Das heißt: Wenn ein Ordnungsamt die Parkverstöße systematisch ahndet und auch ebenso systematisch abschleppen lässt, wo sich Fehlverhalten als Gewohnheitsrecht durchzusetzen beginnt, geht die Zahl solcher Parkverstöße ziemlich sicher zurück. Die Fahrzeughalter rechnen dann nicht mehr mit Duldung ihres Fehlverhaltens, sondern eher damit, dass sie ihr geliebtes Schoßtierchen vom Abschleppplatz am Stadtrand abholen müssen.

Genau das, worauf der Freibeuter-Antrag ursprünglich auch abzielte.
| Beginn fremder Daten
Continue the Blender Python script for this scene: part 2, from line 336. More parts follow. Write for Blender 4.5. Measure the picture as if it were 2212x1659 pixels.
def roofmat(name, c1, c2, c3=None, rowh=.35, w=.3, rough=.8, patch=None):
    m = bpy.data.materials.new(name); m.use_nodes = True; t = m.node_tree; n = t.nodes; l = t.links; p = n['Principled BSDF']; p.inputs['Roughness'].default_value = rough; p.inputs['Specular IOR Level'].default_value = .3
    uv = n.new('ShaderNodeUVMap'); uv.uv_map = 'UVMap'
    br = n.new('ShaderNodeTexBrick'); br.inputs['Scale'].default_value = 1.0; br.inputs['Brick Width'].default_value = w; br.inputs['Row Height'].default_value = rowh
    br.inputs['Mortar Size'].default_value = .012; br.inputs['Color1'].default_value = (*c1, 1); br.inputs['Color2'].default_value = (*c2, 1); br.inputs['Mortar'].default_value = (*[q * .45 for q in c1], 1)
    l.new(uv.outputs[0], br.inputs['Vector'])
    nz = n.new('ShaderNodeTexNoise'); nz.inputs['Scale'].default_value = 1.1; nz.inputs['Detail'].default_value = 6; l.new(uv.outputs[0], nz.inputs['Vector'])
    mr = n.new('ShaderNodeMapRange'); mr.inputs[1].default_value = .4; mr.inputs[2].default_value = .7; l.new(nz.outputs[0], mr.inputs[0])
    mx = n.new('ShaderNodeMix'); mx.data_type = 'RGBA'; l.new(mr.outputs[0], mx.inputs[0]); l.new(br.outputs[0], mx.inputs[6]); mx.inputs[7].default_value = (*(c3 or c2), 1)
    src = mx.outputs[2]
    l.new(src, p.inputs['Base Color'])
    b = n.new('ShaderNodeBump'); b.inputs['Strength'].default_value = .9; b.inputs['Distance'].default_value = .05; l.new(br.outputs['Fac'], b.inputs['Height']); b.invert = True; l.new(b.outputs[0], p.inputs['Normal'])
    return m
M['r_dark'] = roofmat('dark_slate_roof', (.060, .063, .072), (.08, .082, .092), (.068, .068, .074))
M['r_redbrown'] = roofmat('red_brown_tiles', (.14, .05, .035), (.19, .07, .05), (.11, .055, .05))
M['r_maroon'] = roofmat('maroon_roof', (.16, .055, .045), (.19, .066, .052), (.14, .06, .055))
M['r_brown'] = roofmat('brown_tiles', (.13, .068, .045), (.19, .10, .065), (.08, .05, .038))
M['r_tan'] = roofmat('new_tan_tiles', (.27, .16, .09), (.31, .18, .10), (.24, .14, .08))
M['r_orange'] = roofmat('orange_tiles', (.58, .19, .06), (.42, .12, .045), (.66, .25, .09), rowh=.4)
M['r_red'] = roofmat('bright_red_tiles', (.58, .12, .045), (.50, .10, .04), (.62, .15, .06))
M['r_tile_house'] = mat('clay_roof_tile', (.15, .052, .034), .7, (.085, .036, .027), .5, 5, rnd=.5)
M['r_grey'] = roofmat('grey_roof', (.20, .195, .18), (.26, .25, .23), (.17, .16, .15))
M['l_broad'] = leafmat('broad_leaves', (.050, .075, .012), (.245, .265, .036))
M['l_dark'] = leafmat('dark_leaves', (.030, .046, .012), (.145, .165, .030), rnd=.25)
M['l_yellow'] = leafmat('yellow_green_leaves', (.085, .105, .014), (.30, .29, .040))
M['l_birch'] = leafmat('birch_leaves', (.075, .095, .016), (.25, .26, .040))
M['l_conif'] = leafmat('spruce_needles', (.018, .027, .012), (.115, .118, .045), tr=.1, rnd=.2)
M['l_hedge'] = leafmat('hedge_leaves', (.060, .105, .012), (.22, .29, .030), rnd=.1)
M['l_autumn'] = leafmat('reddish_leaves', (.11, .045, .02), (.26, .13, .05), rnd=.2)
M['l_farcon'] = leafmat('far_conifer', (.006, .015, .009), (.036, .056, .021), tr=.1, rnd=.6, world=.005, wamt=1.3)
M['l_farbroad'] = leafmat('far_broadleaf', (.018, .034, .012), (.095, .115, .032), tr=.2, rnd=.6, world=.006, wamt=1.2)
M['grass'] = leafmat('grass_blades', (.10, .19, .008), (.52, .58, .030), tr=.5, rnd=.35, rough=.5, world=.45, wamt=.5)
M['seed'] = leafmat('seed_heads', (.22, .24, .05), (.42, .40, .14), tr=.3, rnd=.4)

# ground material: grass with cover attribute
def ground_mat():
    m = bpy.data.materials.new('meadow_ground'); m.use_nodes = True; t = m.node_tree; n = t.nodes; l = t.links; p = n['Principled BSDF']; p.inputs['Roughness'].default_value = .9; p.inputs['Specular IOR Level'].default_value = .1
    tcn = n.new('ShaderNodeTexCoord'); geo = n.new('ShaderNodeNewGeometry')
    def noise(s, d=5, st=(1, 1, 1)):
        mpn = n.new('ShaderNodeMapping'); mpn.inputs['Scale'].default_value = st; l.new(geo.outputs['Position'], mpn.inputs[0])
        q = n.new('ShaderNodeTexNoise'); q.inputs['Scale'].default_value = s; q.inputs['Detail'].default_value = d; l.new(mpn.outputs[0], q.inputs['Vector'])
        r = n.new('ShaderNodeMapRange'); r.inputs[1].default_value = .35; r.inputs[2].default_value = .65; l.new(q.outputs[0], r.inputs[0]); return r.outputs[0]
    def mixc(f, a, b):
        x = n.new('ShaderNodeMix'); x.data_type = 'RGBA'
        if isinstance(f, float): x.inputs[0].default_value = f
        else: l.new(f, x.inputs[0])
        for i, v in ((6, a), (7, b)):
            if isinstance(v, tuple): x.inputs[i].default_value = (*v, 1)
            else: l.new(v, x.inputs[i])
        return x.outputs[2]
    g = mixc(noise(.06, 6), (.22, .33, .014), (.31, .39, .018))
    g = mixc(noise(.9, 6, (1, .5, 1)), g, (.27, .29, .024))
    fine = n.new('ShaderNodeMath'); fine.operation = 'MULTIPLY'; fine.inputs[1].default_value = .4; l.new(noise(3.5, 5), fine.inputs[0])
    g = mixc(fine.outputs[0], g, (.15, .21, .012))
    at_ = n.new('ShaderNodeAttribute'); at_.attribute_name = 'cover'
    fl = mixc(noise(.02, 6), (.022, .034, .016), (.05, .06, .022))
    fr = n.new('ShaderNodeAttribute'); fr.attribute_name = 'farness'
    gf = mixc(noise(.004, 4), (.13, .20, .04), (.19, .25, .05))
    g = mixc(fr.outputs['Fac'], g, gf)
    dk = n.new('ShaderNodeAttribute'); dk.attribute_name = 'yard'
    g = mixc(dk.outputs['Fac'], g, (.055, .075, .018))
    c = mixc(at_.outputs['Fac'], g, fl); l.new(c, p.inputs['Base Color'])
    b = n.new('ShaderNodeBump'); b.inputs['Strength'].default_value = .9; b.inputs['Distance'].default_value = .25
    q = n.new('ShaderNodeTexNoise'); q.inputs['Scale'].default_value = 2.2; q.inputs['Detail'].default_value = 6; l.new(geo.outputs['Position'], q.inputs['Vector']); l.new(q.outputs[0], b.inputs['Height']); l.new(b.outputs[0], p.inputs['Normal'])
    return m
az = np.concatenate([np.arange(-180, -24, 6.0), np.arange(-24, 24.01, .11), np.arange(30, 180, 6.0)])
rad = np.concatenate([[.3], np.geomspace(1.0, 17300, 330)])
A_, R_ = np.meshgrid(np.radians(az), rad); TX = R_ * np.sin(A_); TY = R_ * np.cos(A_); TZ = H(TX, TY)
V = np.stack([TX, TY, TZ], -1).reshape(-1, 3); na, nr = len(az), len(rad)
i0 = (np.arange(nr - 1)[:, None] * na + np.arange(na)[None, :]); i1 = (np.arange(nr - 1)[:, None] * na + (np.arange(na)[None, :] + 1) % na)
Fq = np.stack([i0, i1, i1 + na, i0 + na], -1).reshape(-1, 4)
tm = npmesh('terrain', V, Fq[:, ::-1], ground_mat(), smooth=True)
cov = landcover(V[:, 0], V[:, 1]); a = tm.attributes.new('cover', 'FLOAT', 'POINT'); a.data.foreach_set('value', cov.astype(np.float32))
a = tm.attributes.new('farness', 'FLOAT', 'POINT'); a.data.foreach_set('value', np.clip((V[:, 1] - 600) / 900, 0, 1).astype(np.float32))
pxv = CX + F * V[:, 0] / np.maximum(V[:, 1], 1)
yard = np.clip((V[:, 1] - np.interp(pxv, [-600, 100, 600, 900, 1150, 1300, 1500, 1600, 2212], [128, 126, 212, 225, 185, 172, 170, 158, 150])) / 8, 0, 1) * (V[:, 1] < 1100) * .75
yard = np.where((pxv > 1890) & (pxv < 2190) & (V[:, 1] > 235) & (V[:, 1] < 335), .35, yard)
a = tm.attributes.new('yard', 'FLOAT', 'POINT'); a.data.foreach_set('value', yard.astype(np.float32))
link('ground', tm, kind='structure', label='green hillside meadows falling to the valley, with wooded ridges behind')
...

Und irgendwie geht der Paragraphenstreit intern immer weiter, wie eine neue Anfrage der Freibeuter-Fraktion vom 8. Januar jetzt zeigt. Darin heißt es: „Am 16. September 2020 trug Bürgermeister Rosenthal in der Diskussion zum Antrag ,Abschleppen von verkehrsbehindernd parkenden Kraftfahrzeugen‘ (VII-A-00898) vor: ,Sie wissen, dass wir ein Gutachten beauftragt haben, wo wir das genau analysiert haben. Wir haben einen Rechtsexperten, Professor Müller, gebeten, einmal mitzuteilen, was wir rechtlich denn dürfen. Das Gutachten ist fertig.‘

Dieses Gutachten wurde ausschließlich im Fachausschuss Umwelt, Klima und Ordnung behandelt, einem nichtöffentlichen Gremium.

Unsere Frage dazu lautet:

Wann wird das Gutachten öffentlich zugänglich gemacht?

Sollte die Öffentlichkeit nicht beabsichtigt sein, warum wird es nicht veröffentlicht?“

Vielleicht ja, weil es die eigenwillige Sicht des Leipziger Ordnungsamtes nicht bestätigt. Was man natürlich nur vermuten kann, solange es nicht veröffentlicht wird.